__DIRECTIVE__.
Return all of the entries exactly as written.

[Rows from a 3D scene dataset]
--

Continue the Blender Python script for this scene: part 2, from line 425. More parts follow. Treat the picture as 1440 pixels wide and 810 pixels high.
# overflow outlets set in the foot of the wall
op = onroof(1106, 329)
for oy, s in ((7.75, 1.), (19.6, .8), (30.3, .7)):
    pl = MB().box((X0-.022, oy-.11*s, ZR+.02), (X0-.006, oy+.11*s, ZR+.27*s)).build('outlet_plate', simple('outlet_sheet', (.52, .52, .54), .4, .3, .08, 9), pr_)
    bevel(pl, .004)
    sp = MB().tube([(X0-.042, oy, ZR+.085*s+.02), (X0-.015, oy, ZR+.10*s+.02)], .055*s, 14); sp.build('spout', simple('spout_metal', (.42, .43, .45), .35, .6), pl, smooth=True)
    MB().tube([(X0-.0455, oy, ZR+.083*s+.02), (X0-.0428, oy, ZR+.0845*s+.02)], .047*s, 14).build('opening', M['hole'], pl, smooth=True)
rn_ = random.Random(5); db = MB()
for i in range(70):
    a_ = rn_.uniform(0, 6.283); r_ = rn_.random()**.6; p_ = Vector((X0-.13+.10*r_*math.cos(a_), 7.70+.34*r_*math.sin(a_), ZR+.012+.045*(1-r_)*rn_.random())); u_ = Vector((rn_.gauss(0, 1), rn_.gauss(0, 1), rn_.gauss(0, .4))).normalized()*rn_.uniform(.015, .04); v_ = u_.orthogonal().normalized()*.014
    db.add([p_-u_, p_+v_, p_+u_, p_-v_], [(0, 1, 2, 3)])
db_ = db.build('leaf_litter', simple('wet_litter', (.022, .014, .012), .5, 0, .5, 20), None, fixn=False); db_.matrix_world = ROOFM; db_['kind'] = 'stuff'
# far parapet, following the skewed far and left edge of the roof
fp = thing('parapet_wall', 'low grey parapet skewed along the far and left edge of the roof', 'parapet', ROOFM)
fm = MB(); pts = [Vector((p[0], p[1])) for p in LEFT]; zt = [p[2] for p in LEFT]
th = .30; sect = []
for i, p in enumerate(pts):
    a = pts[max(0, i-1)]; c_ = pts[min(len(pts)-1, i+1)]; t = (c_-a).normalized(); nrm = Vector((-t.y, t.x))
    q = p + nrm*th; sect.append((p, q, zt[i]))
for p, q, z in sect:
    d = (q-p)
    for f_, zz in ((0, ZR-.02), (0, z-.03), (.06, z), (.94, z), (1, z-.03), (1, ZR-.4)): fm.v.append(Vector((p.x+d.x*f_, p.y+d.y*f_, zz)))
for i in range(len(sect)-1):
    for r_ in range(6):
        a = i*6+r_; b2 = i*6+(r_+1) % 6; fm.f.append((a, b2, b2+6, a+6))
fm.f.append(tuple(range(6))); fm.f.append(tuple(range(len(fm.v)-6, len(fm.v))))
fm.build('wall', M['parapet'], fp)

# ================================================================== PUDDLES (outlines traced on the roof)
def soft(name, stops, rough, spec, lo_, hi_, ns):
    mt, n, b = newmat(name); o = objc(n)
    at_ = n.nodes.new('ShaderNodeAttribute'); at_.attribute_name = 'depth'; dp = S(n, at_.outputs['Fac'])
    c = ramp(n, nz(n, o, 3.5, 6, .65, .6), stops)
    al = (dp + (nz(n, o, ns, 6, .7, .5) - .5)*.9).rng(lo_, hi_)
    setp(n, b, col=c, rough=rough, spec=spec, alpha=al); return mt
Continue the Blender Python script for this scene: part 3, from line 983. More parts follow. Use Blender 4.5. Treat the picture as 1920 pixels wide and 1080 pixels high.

--

__SOLUTION TO THIS EXERCISE__.
Continue the Blender Python script for this scene: part 2, from line 425. More parts follow. Treat the picture as 1440 pixels wide and 810 pixels high.
# overflow outlets set in the foot of the wall
op = onroof(1106, 329)
for oy, s in ((7.75, 1.), (19.6, .8), (30.3, .7)):
    pl = MB().box((X0-.022, oy-.11*s, ZR+.02), (X0-.006, oy+.11*s, ZR+.27*s)).build('outlet_plate', simple('outlet_sheet', (.52, .52, .54), .4, .3, .08, 9), pr_)
    bevel(pl, .004)
    sp = MB().tube([(X0-.042, oy, ZR+.085*s+.02), (X0-.015, oy, ZR+.10*s+.02)], .055*s, 14); sp.build('spout', simple('spout_metal', (.42, .43, .45), .35, .6), pl, smooth=True)
    MB().tube([(X0-.0455, oy, ZR+.083*s+.02), (X0-.0428, oy, ZR+.0845*s+.02)], .047*s, 14).build('opening', M['hole'], pl, smooth=True)
rn_ = random.Random(5); db = MB()
for i in range(70):
    a_ = rn_.uniform(0, 6.283); r_ = rn_.random()**.6; p_ = Vector((X0-.13+.10*r_*math.cos(a_), 7.70+.34*r_*math.sin(a_), ZR+.012+.045*(1-r_)*rn_.random())); u_ = Vector((rn_.gauss(0, 1), rn_.gauss(0, 1), rn_.gauss(0, .4))).normalized()*rn_.uniform(.015, .04); v_ = u_.orthogonal().normalized()*.014
    db.add([p_-u_, p_+v_, p_+u_, p_-v_], [(0, 1, 2, 3)])
db_ = db.build('leaf_litter', simple('wet_litter', (.022, .014, .012), .5, 0, .5, 20), None, fixn=False); db_.matrix_world = ROOFM; db_['kind'] = 'stuff'
# far parapet, following the skewed far and left edge of the roof
fp = thing('parapet_wall', 'low grey parapet skewed along the far and left edge of the roof', 'parapet', ROOFM)
fm = MB(); pts = [Vector((p[0], p[1])) for p in LEFT]; zt = [p[2] for p in LEFT]
th = .30; sect = []
for i, p in enumerate(pts):
    a = pts[max(0, i-1)]; c_ = pts[min(len(pts)-1, i+1)]; t = (c_-a).normalized(); nrm = Vector((-t.y, t.x))
    q = p + nrm*th; sect.append((p, q, zt[i]))
for p, q, z in sect:
    d = (q-p)
    for f_, zz in ((0, ZR-.02), (0, z-.03), (.06, z), (.94, z), (1, z-.03), (1, ZR-.4)): fm.v.append(Vector((p.x+d.x*f_, p.y+d.y*f_, zz)))
for i in range(len(sect)-1):
    for r_ in range(6):
        a = i*6+r_; b2 = i*6+(r_+1) % 6; fm.f.append((a, b2, b2+6, a+6))
fm.f.append(tuple(range(6))); fm.f.append(tuple(range(len(fm.v)-6, len(fm.v))))
fm.build('wall', M['parapet'], fp)

# ================================================================== PUDDLES (outlines traced on the roof)
def soft(name, stops, rough, spec, lo_, hi_, ns):
    mt, n, b = newmat(name); o = objc(n)
    at_ = n.nodes.new('ShaderNodeAttribute'); at_.attribute_name = 'depth'; dp = S(n, at_.outputs['Fac'])
    c = ramp(n, nz(n, o, 3.5, 6, .65, .6), stops)
    al = (dp + (nz(n, o, ns, 6, .7, .5) - .5)*.9).rng(lo_, hi_)
    setp(n, b, col=c, rough=rough, spec=spec, alpha=al); return mt
Continue the Blender Python script for this scene: part 3, from line 983. More parts follow. Use Blender 4.5. Treat the picture as 1920 pixels wide and 1080 pixels high.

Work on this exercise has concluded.